Sir,
Your most humble servant,
Tho. Hobbes.
1672[1623], London,
Febr. 1st.
ii. Thomas Hobbes to John Aubrey.
[1624]Noble Sir,
I am very glad to hear you are well and continue your favours towards me.
'Tis a long time since I have been able to write my selfe, and am now so weake that it is a paine to me to dictate.
But yet I cannot choose but thanke you for this letter of Jan. 25th which I receaved not till the last of ffebruary. I was assured a good while since that Dr. Wallis his learning is no where esteemed but in the Universities by such as have engaged themselves in the defence of his geometry and are now ashamed to recant it. And I wonder not if Dr. Wallis, or any other, that have studyed mathematicks onely to gaine preferment, when his ignorance is discovered, convert his study to jugling and to the gaining of a reputation of conjuring, decyphering, and such arts[1625] as are in the booke[1626] you sent me.
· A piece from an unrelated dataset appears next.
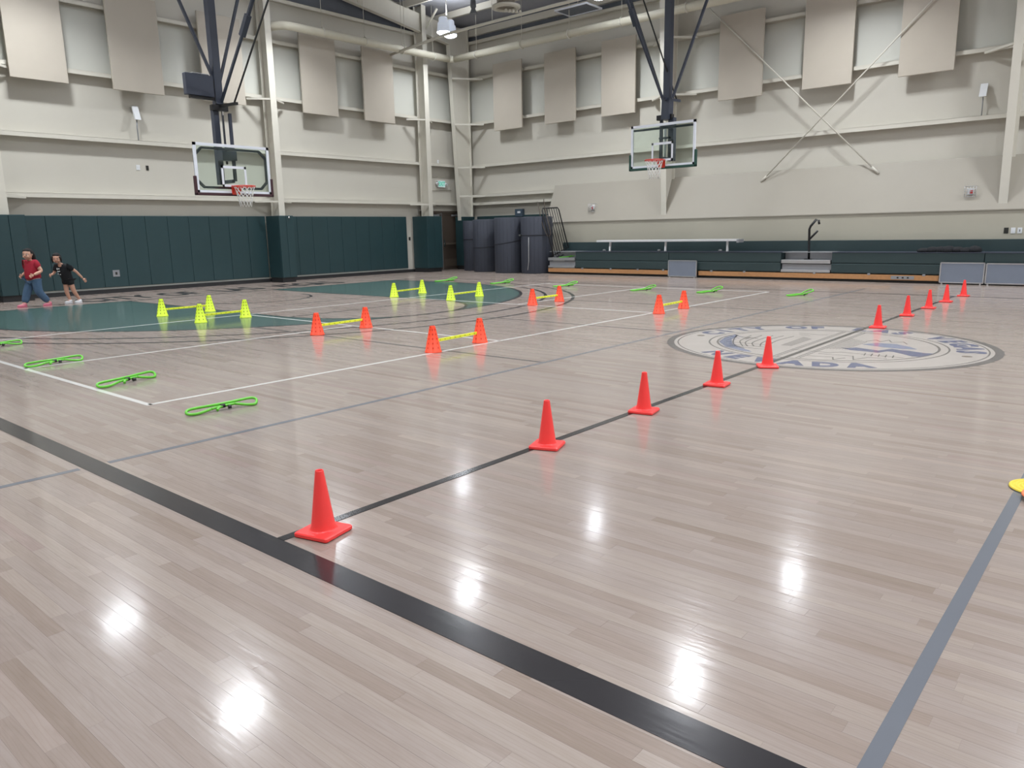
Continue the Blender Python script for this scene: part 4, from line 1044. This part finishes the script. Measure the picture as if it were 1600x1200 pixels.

As for the matter it selfe, I meane the teaching of a man borne deafe and dumbe to speake, I thinke it impossible. But I doe not count him deafe and indocible that can heare a word spoken as loud as is possible at the very entrance to his eare, for of this I am assured that a man borne absolutely deafe must of necessity be made to heare before he can be made to speake, much lesse to understand. And he that could make him heare (being a great and common good) would well deserve both to be honoured and to be enriched. He that could make him speake a few words onely deserved nothing. But he that brags of this and cannot doe it, deserves to be whipt.
Sir, I am most heartily
Your most faithfull and most humble servant,
Thomas Hobbes.
Hardwick,
March the 5th, 1677[1627].
[1628]To my most honored frend Mr. John Awbry, esqre, to be left for him at Mr. Crooke's, a bookseller, at the Green Dragon without Temple barre, London.